• SUPPLIED DATA
********
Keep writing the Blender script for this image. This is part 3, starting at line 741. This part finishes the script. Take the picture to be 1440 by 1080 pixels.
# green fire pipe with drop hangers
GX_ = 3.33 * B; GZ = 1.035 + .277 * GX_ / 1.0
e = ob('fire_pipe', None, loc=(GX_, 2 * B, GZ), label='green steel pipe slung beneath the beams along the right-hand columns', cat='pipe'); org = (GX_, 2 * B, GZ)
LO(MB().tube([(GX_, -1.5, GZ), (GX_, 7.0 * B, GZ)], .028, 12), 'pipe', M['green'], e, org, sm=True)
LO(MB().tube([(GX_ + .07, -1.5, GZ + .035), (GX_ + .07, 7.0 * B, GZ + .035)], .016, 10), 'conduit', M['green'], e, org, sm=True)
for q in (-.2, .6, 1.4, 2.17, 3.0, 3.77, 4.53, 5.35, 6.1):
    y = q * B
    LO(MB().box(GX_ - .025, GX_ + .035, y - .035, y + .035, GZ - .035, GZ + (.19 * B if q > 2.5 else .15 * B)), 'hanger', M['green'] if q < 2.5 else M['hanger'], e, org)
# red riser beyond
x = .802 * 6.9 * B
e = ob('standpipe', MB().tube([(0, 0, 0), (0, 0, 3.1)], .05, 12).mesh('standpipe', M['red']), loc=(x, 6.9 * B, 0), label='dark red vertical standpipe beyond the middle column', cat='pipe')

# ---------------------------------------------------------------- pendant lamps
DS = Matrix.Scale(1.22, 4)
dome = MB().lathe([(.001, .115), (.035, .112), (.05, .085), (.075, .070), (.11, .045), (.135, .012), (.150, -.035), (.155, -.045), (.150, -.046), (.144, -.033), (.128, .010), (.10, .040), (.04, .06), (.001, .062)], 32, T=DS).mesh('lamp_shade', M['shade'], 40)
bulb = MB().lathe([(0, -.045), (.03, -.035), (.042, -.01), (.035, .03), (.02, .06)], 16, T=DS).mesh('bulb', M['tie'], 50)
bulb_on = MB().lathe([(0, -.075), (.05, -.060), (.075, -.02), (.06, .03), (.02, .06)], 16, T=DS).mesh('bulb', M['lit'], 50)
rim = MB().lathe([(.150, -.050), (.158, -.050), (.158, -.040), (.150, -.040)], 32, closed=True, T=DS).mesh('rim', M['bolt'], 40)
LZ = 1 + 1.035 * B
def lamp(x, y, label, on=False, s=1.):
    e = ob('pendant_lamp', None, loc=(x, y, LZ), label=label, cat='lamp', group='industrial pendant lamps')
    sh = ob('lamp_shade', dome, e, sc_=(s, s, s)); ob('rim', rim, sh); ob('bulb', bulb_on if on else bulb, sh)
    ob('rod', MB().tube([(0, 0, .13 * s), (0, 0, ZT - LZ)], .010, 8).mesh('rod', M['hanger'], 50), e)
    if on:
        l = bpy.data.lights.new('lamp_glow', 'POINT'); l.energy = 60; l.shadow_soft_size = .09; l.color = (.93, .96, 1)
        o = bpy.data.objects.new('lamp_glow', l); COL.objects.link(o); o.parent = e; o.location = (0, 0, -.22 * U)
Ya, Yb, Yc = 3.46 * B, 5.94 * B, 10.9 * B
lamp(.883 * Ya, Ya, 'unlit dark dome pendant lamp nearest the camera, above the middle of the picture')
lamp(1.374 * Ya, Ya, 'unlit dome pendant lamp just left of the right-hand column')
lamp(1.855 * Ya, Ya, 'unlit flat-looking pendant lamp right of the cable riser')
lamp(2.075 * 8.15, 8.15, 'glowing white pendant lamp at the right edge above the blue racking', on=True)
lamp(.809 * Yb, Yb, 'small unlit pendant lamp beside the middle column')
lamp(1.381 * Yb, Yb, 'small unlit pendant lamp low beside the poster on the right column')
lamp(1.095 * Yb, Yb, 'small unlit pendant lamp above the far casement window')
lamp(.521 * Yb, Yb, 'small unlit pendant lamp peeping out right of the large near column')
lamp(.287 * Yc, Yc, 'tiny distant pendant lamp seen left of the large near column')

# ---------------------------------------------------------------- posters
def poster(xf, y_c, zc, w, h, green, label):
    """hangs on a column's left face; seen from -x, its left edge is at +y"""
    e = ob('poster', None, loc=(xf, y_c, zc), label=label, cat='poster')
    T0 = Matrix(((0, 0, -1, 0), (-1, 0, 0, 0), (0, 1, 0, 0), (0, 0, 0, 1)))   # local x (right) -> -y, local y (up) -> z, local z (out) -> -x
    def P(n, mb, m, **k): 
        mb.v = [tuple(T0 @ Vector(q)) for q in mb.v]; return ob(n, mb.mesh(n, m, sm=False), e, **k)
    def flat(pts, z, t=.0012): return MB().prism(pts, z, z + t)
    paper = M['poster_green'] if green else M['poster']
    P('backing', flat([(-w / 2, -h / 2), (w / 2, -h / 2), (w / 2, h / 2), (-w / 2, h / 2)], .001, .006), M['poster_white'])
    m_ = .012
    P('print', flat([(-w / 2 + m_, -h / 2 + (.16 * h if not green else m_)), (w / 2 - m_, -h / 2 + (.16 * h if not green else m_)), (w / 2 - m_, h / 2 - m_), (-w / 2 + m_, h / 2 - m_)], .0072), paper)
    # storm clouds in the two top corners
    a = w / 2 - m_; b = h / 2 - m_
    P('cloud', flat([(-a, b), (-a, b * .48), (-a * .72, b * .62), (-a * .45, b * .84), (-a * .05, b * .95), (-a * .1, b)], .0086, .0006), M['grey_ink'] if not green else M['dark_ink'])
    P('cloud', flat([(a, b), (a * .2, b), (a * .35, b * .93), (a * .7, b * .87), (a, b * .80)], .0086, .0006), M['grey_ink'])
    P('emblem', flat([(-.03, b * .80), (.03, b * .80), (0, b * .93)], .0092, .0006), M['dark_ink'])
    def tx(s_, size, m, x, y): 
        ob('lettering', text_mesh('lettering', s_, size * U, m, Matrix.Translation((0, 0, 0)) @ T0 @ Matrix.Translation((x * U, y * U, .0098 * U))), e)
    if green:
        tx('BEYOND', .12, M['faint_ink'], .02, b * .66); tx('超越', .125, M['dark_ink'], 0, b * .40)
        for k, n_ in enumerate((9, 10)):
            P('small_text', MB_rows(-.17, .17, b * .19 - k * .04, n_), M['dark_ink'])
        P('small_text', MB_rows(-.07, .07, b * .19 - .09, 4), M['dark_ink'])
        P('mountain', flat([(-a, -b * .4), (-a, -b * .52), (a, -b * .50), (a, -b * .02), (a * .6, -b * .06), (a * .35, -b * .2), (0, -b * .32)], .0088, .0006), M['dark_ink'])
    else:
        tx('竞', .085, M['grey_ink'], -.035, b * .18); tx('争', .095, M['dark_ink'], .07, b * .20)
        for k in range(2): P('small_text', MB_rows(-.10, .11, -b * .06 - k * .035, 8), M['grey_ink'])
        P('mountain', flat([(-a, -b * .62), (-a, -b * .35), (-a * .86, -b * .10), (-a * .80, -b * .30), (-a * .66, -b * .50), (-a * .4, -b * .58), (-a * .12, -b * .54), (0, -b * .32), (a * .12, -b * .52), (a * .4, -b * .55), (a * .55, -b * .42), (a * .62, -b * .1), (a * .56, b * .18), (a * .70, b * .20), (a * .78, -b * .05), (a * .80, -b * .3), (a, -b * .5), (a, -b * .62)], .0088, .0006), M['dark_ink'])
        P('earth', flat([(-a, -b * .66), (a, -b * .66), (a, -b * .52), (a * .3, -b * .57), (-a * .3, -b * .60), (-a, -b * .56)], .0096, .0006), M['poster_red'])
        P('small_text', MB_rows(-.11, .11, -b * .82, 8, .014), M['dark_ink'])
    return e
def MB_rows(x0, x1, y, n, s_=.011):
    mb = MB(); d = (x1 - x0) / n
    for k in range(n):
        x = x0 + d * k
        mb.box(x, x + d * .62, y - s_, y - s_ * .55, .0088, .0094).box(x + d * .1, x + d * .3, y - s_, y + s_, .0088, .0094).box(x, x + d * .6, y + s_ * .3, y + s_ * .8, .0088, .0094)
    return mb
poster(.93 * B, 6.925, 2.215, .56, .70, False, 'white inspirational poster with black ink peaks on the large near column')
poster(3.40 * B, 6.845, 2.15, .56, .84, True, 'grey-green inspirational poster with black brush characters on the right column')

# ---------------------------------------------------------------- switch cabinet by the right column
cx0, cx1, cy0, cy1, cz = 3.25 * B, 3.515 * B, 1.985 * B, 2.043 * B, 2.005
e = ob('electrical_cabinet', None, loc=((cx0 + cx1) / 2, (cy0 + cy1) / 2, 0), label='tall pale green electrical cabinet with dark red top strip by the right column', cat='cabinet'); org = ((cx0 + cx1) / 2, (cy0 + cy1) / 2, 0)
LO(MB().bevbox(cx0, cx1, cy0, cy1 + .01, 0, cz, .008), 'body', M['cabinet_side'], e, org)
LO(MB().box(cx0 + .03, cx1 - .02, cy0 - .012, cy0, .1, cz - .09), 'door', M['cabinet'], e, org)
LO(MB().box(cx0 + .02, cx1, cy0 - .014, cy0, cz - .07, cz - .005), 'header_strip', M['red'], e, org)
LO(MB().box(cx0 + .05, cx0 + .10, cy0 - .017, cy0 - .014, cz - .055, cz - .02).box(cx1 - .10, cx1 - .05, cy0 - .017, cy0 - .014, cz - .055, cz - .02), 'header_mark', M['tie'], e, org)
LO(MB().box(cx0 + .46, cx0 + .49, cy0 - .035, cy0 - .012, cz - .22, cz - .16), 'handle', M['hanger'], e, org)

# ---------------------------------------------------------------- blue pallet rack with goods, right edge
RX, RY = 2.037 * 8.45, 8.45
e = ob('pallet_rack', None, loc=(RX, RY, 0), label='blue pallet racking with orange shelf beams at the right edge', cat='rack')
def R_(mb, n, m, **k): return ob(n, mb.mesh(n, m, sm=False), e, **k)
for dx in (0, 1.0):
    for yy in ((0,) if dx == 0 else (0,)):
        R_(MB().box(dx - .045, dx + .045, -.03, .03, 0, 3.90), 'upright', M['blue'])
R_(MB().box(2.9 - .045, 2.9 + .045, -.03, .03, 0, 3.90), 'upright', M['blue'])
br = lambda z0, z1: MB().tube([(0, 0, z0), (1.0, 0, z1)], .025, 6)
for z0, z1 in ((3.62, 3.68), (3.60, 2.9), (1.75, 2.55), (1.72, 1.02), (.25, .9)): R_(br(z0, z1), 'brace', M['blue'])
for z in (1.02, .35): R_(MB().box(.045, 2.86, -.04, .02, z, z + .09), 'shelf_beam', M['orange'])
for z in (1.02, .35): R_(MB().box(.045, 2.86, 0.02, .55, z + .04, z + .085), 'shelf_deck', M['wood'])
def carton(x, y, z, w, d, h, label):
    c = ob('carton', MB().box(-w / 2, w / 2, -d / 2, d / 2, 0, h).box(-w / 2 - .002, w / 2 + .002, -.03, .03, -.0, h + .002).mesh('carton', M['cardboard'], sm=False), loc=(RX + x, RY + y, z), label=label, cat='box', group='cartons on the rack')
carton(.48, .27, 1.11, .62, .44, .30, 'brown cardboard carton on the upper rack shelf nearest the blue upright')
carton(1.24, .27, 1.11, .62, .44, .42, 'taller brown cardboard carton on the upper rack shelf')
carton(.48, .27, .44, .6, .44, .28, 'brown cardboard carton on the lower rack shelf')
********
• WHAT NEEDS TO BE DONE
Print, please, the lines above from the very first through the one that holds "middle column', cat='pipe')", both included, word for word and with nothing else.

• RESULT FOR THIS EXERCISE
Keep writing the Blender script for this image. This is part 3, starting at line 741. This part finishes the script. Take the picture to be 1440 by 1080 pixels.
# green fire pipe with drop hangers
GX_ = 3.33 * B; GZ = 1.035 + .277 * GX_ / 1.0
e = ob('fire_pipe', None, loc=(GX_, 2 * B, GZ), label='green steel pipe slung beneath the beams along the right-hand columns', cat='pipe'); org = (GX_, 2 * B, GZ)
LO(MB().tube([(GX_, -1.5, GZ), (GX_, 7.0 * B, GZ)], .028, 12), 'pipe', M['green'], e, org, sm=True)
LO(MB().tube([(GX_ + .07, -1.5, GZ + .035), (GX_ + .07, 7.0 * B, GZ + .035)], .016, 10), 'conduit', M['green'], e, org, sm=True)
for q in (-.2, .6, 1.4, 2.17, 3.0, 3.77, 4.53, 5.35, 6.1):
    y = q * B
    LO(MB().box(GX_ - .025, GX_ + .035, y - .035, y + .035, GZ - .035, GZ + (.19 * B if q > 2.5 else .15 * B)), 'hanger', M['green'] if q < 2.5 else M['hanger'], e, org)
# red riser beyond
x = .802 * 6.9 * B
e = ob('standpipe', MB().tube([(0, 0, 0), (0, 0, 3.1)], .05, 12).mesh('standpipe', M['red']), loc=(x, 6.9 * B, 0), label='dark red vertical standpipe beyond the middle column', cat='pipe')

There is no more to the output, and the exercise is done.